[Begin Dataset excerpt]
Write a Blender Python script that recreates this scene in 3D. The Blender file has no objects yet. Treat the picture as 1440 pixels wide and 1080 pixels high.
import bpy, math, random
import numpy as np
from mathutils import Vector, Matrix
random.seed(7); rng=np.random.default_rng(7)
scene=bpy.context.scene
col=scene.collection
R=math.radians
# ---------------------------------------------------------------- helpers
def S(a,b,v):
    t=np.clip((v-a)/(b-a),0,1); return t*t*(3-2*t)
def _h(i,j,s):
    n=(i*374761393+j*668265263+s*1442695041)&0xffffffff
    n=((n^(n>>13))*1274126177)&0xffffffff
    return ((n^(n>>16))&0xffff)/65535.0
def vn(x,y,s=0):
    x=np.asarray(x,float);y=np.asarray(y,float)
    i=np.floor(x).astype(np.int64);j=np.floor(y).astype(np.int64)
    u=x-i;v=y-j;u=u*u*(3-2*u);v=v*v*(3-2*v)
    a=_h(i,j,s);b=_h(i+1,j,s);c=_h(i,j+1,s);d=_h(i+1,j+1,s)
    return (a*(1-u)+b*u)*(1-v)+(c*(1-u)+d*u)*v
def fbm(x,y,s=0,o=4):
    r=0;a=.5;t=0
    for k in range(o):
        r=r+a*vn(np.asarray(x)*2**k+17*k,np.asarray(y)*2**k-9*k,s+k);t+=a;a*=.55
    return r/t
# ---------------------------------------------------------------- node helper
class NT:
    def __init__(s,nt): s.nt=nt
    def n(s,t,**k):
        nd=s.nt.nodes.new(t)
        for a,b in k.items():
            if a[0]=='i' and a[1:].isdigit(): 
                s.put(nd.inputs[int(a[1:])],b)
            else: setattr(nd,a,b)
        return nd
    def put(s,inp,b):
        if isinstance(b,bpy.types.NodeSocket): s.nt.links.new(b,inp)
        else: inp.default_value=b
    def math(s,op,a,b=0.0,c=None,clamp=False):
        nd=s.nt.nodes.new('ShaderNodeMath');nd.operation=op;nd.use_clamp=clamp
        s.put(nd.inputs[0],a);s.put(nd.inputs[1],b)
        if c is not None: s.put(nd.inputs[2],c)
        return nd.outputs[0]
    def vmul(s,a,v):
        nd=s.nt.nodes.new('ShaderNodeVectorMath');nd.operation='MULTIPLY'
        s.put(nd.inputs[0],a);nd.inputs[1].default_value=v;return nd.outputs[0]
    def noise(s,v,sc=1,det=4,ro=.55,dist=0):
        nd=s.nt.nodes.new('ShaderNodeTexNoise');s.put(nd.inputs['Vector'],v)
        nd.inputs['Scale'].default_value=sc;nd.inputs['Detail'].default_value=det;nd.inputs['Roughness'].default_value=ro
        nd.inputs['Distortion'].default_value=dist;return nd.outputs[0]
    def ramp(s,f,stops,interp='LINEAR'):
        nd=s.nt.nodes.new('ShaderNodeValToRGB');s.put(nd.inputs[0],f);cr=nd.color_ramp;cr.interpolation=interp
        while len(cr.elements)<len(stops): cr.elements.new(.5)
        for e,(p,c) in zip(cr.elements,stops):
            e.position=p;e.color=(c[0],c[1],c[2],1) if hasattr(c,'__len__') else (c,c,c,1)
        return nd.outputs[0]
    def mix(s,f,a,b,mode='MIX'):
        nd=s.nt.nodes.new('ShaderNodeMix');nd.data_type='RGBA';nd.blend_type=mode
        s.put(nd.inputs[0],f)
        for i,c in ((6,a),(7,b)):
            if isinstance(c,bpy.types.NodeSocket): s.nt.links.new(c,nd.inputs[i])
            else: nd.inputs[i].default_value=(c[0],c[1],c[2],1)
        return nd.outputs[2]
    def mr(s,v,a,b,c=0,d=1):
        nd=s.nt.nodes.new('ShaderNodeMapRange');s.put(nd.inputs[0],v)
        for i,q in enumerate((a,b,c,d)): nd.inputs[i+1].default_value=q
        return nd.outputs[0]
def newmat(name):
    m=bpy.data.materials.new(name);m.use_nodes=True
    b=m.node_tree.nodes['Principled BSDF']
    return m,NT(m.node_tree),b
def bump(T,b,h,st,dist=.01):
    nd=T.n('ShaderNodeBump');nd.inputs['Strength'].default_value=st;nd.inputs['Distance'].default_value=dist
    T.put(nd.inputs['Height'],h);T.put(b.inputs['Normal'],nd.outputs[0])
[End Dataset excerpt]
What needs to be done: Search the data for "scene" and list every line in which it occurs.

Task response:
Write a Blender Python script that recreates this scene in 3D. The Blender file has no objects yet. Treat the picture as 1440 pixels wide and 1080 pixels high.
scene=bpy.context.scene
col=scene.collection